P1.10 Applicability of the Reduced Gravity Shallow Water Model to Gap Flow

Monday, 21 June 2004
Tomislav Maric, Dept. of Atmospheric Sciences, University of Washington, Seattle, WA; and D. R. Durran

The reduced gravity shallow water model (RGSW) is widely used for studying atmospheric flows through gaps. Despite its relative simplicity, it provides a fully nonlinear model, but it also assumes a gross idealization of the atmospheric structure, which is not always justified. A quantitative comparison is therefore presented between nonlinear simulations of shallow-water and continuously stratified flow through an idealized channel with a sill or a lateral constriction.

The continuously stratified simulations all involved weakly stratified flow capped by a inversion, which allows optimal comparison with the RGSW model.

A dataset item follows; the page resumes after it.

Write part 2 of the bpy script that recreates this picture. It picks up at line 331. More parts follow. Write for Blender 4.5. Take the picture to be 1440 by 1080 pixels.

In addition, these simulations are divided into two classes: type I, with a typical atmospheric stratification of N=0.01 s-1) above the inversion, and type II, with very weak stratification (N=0.002 s-1) above the inversion. Simulations for both types of continuous stratification, and for the true shallow-water model were compared for the same channel topography, fluid depth, and upstream Froude numbers, but for different inversion strengths by making appropriate adjustments to the upstream flow speed.

For type II soundings, the resulting flow showed almost no dependence on the inversion strength (as would be expected from RGSW model since the topography and upstream Froude numbers remained the same), whereas for type I soundings, the flow response was much weaker in those cases with a weak inversion. In all cases, both with sills and with constrictions, there were significant differences in the maximum wind speed and the relative acceleration across the sill or constriction between the type I simulations and the type II and fully shallow-water models.